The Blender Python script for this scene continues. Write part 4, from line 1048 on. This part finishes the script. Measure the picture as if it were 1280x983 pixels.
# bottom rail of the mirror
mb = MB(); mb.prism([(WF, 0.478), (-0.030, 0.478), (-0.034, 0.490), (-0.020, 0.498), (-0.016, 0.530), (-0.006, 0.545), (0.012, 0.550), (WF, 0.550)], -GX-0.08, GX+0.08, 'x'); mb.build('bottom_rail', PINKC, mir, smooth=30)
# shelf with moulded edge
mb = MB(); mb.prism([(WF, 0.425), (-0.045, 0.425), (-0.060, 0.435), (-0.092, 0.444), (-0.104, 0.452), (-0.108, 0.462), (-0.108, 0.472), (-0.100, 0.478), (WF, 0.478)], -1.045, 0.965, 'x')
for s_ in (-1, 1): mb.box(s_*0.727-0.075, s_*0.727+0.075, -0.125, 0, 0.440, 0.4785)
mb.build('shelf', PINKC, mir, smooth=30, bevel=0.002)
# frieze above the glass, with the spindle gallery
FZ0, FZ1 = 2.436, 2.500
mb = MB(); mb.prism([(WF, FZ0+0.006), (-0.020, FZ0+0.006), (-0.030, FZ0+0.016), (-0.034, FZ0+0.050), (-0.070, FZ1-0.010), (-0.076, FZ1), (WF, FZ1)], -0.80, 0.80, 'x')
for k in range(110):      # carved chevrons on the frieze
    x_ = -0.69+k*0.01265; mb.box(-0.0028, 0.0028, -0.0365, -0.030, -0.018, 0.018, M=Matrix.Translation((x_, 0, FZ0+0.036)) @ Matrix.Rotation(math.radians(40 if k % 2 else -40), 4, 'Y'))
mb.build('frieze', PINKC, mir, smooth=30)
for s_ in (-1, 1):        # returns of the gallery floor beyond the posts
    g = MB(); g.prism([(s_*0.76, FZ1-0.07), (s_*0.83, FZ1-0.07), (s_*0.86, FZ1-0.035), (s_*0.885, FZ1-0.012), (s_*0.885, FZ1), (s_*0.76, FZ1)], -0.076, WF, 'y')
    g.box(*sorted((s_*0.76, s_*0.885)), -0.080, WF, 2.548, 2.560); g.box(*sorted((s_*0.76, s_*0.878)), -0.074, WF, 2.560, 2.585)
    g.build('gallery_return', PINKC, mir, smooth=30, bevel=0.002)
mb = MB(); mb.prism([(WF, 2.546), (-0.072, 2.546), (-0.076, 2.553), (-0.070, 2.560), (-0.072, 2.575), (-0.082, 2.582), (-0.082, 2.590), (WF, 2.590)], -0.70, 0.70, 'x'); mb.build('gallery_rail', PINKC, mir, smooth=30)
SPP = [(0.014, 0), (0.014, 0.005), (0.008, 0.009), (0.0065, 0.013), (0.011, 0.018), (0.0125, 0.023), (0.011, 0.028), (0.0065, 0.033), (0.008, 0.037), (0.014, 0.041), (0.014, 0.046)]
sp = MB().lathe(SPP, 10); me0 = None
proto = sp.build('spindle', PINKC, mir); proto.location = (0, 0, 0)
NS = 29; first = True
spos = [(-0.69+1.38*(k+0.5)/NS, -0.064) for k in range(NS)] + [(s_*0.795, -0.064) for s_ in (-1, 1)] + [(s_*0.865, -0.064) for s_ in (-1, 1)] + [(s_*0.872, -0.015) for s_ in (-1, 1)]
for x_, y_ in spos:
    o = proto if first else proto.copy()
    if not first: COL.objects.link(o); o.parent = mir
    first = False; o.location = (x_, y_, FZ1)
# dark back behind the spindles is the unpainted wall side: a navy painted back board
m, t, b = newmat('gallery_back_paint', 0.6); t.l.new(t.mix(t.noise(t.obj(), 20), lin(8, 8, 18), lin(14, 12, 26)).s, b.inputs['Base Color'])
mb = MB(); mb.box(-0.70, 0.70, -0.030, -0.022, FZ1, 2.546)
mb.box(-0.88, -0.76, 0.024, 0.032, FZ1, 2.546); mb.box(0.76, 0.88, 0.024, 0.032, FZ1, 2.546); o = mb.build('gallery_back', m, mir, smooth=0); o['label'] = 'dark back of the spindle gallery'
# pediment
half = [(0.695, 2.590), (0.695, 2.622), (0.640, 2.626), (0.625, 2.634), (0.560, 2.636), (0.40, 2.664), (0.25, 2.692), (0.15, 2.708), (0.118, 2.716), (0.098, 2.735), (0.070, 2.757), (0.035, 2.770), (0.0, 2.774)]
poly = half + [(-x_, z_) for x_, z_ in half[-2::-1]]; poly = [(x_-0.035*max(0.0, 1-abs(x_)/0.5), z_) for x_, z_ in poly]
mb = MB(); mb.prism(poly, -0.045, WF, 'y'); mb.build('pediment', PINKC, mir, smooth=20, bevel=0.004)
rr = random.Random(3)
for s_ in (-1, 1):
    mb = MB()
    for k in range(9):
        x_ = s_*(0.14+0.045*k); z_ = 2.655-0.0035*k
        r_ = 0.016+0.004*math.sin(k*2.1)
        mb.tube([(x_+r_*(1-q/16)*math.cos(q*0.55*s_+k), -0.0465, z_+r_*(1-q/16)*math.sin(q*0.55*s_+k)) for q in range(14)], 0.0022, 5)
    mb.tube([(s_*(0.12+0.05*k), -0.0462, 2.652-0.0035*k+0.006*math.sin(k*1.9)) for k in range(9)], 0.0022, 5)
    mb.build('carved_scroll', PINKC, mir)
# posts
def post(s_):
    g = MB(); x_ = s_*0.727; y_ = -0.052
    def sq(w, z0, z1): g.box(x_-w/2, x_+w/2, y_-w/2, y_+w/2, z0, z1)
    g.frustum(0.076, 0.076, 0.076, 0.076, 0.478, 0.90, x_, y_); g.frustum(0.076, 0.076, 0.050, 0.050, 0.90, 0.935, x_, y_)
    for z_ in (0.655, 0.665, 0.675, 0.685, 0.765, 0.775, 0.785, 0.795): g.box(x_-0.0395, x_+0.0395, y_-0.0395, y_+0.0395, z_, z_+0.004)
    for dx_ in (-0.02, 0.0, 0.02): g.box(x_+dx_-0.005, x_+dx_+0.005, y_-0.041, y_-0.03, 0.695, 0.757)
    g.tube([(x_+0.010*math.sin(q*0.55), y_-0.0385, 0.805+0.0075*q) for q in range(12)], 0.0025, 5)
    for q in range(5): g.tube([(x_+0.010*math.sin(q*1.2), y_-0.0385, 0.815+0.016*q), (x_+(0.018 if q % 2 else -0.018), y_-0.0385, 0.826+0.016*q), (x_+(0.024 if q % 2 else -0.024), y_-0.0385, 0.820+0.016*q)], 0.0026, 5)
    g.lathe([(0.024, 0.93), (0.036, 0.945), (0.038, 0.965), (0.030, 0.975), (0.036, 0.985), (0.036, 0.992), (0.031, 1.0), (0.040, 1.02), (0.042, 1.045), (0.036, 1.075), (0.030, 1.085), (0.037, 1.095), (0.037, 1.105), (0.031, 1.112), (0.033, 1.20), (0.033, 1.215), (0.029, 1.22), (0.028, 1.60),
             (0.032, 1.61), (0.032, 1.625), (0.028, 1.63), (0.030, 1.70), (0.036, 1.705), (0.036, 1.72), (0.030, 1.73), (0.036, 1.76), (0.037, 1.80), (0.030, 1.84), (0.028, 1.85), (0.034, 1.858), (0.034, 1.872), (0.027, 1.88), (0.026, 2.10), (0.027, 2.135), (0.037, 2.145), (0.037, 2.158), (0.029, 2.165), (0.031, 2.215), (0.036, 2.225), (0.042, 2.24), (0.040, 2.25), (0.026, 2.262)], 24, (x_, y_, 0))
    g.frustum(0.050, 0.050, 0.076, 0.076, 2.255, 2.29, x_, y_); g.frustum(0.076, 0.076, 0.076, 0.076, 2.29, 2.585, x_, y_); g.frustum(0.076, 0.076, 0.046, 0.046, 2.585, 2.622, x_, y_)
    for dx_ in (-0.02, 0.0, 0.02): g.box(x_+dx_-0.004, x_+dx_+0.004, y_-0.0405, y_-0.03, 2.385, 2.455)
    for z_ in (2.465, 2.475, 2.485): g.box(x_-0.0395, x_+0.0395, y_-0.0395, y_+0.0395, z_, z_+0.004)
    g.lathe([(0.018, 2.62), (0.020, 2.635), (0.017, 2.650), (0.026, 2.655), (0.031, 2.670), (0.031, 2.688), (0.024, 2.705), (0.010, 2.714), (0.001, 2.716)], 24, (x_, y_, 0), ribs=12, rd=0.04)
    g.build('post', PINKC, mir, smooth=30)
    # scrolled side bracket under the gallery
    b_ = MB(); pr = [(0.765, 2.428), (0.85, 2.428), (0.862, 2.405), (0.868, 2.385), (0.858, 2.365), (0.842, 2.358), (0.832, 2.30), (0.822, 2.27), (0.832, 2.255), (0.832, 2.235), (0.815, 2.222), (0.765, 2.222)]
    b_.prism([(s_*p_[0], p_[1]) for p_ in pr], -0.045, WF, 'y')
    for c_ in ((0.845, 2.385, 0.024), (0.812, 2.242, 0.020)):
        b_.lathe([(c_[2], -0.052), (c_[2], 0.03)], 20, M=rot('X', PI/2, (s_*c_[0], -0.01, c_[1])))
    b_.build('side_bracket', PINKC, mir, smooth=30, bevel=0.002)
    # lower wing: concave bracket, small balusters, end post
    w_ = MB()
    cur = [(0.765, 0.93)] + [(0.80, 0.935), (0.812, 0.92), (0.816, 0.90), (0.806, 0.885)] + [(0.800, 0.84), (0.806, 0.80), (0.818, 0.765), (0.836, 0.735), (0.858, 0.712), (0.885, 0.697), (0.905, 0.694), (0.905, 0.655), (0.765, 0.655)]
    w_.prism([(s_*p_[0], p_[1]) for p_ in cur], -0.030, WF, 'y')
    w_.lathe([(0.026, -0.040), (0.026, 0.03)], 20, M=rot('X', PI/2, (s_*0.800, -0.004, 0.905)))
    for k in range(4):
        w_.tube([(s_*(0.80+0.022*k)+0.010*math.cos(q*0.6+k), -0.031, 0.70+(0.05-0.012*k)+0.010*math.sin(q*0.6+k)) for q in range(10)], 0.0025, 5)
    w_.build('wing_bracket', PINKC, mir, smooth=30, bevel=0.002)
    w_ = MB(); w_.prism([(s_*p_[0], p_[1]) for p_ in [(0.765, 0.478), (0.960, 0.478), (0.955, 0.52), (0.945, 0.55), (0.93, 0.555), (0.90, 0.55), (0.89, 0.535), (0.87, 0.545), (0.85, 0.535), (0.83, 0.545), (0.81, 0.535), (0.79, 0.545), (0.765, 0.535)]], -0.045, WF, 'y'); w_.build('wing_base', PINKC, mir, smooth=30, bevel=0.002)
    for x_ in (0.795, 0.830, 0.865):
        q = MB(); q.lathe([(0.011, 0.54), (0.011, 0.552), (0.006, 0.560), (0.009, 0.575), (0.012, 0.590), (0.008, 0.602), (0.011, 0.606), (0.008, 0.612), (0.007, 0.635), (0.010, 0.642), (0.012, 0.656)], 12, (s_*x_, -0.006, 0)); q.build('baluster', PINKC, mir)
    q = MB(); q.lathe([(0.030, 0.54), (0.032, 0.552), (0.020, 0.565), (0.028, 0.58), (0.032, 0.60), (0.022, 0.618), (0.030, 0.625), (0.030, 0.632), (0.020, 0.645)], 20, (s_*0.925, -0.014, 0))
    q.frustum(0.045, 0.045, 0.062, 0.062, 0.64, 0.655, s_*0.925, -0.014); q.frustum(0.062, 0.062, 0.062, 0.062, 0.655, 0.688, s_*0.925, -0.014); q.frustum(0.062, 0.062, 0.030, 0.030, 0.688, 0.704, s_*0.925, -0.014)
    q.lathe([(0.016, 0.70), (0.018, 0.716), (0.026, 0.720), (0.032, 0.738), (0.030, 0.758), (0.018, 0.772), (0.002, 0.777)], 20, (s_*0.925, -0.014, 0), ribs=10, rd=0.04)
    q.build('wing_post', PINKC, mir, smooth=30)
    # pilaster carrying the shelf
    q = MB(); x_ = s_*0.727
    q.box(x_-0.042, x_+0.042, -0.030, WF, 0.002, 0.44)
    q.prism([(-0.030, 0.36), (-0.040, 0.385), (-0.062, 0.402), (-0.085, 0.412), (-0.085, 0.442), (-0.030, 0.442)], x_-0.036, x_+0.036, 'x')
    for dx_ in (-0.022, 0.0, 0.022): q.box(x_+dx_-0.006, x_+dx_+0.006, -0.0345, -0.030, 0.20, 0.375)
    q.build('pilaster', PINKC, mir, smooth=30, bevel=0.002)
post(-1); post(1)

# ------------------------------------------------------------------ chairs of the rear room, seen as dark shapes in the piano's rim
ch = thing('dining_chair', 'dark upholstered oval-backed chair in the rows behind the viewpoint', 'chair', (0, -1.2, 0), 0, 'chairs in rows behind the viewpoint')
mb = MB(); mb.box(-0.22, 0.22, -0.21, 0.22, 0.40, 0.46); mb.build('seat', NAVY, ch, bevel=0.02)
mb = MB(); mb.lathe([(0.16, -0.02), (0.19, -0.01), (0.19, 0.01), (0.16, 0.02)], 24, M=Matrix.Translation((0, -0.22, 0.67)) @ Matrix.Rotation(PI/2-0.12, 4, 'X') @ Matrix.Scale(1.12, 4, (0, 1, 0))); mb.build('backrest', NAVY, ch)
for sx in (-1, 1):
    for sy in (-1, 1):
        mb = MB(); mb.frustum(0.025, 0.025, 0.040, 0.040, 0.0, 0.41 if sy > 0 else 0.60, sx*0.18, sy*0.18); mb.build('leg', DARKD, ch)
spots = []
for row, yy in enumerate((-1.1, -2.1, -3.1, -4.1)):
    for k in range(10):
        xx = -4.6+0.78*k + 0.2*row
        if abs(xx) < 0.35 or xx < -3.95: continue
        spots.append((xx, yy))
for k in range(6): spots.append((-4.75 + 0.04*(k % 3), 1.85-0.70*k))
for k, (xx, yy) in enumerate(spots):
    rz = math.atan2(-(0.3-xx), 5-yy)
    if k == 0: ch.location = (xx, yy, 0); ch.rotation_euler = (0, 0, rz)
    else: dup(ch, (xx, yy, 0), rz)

══════

Nothing but the lines from the line that contains "m, t, b = newmat('gallery_back_paint', 0.6);" through the line that contains "mb = MB(); mb.box(-0.70, 0.70, -0.030, -0.022, FZ1, 2.546)" should be given again, each exactly as it stands, both ends included.

The completed task:
m, t, b = newmat('gallery_back_paint', 0.6); t.l.new(t.mix(t.noise(t.obj(), 20), lin(8, 8, 18), lin(14, 12, 26)).s, b.inputs['Base Color'])
mb = MB(); mb.box(-0.70, 0.70, -0.030, -0.022, FZ1, 2.546)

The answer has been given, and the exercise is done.